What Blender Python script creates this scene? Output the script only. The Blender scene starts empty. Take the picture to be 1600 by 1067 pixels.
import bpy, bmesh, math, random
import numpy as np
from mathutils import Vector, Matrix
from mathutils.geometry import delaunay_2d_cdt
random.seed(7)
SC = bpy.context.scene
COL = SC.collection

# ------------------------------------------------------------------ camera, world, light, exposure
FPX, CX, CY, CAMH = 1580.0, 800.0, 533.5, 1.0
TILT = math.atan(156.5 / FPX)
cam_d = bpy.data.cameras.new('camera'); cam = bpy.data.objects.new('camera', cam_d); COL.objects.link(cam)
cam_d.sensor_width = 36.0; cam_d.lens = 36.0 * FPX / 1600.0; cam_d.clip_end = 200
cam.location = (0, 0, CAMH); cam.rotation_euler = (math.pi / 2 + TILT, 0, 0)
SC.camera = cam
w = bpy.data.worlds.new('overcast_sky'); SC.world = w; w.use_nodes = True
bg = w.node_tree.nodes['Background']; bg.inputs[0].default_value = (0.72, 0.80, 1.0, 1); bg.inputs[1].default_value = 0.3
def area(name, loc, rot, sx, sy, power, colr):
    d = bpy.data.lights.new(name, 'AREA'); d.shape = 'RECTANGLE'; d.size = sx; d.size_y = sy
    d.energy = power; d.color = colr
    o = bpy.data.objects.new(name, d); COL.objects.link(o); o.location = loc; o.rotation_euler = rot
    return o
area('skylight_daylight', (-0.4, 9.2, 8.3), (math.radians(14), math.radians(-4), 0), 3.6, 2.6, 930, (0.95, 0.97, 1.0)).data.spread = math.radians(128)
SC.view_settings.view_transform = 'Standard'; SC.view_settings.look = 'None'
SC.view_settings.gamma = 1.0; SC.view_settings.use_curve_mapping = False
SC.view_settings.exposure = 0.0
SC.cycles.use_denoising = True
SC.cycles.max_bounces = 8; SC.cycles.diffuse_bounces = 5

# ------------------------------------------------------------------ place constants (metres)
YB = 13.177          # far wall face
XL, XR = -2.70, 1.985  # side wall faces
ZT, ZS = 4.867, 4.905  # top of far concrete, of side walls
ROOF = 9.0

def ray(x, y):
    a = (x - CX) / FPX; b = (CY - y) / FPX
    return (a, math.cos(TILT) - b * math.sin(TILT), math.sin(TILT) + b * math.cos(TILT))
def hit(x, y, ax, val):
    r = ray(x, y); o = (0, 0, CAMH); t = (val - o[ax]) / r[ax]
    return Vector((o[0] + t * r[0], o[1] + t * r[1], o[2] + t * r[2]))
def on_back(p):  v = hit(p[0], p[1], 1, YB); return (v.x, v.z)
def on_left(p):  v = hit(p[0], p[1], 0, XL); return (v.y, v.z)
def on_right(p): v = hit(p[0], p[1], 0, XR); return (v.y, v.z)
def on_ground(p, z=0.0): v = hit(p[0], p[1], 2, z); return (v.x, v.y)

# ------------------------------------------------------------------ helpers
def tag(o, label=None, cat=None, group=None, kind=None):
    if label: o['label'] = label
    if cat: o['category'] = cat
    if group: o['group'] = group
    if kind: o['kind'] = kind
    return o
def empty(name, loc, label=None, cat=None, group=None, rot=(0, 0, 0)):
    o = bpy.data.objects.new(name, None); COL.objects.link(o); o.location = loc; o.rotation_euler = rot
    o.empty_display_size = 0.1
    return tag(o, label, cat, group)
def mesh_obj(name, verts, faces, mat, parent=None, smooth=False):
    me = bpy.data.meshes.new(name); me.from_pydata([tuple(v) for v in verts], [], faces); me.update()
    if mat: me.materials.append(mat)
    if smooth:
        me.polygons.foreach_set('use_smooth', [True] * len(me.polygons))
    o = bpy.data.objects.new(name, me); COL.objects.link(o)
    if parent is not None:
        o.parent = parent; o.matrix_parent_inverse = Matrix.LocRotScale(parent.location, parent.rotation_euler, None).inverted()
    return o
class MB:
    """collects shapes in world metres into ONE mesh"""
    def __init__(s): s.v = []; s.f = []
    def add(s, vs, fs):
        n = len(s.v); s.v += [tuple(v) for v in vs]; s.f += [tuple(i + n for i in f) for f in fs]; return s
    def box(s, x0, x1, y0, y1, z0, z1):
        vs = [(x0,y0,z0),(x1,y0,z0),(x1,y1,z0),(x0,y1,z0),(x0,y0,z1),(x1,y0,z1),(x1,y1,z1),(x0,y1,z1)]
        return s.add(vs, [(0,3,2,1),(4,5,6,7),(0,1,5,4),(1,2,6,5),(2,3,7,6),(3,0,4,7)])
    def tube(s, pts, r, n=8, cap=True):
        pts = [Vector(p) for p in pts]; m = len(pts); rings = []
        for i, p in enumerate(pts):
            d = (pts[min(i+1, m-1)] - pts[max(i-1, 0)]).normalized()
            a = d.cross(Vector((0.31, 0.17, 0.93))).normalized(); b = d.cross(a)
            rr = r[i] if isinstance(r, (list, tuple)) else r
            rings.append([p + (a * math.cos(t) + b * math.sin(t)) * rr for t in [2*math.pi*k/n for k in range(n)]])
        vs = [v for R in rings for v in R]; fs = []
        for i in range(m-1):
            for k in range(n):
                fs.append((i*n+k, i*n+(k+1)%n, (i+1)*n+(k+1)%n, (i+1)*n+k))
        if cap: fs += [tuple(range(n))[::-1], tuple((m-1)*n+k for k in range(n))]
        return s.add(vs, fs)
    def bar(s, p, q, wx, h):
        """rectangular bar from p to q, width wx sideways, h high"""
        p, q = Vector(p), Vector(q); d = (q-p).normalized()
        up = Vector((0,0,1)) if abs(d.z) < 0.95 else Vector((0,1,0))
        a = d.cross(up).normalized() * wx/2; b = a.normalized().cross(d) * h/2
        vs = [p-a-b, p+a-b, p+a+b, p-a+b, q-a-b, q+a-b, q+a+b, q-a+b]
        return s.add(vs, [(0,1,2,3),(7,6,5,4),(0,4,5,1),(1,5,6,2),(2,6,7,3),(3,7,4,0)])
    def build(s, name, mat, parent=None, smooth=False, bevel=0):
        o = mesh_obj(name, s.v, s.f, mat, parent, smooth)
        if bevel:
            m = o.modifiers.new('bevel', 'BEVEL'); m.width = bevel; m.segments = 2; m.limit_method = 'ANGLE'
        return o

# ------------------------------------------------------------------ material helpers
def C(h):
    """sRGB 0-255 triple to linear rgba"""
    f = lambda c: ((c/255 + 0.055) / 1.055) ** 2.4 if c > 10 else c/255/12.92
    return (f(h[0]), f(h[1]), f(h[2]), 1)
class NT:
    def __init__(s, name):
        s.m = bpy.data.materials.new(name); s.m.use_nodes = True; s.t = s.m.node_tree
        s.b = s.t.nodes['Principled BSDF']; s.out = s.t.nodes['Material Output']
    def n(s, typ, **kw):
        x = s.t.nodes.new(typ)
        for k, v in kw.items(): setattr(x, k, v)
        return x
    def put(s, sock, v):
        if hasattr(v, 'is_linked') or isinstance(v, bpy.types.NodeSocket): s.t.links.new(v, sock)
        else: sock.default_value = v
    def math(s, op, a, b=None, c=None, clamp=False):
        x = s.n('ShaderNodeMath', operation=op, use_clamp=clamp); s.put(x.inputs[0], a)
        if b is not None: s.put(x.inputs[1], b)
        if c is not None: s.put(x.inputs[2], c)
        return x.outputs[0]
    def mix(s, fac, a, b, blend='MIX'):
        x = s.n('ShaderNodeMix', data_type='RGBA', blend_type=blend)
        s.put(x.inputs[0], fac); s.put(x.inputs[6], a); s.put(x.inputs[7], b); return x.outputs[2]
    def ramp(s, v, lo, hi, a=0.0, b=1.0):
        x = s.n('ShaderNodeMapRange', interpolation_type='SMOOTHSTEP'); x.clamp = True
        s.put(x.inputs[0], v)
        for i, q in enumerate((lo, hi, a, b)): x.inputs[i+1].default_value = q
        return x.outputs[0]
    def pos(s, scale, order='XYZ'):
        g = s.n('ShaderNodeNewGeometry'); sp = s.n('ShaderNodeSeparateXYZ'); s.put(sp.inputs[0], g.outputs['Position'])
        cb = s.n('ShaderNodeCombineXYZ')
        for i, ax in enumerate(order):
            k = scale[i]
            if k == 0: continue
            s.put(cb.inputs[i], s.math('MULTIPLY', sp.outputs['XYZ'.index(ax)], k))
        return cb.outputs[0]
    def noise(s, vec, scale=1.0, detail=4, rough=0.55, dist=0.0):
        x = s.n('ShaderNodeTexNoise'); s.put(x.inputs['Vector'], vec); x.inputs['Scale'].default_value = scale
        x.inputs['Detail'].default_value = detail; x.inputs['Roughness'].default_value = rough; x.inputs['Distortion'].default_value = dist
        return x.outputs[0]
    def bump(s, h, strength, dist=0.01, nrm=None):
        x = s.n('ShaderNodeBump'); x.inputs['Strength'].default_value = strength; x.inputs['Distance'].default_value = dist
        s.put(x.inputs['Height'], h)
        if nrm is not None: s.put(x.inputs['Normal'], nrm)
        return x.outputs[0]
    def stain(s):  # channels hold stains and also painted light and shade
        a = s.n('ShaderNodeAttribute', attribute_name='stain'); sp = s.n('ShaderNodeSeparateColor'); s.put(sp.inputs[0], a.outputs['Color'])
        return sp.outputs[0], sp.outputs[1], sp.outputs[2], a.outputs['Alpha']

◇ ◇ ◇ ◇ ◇

TO BE DONE:
Write out exactly, please, the lines beginning at the start of the material and ending with the line that holds "COL = SC.collection", both included.

ANSWER:
What Blender Python script creates this scene? Output the script only. The Blender scene starts empty. Take the picture to be 1600 by 1067 pixels.
import bpy, bmesh, math, random
import numpy as np
from mathutils import Vector, Matrix
from mathutils.geometry import delaunay_2d_cdt
random.seed(7)
SC = bpy.context.scene
COL = SC.collection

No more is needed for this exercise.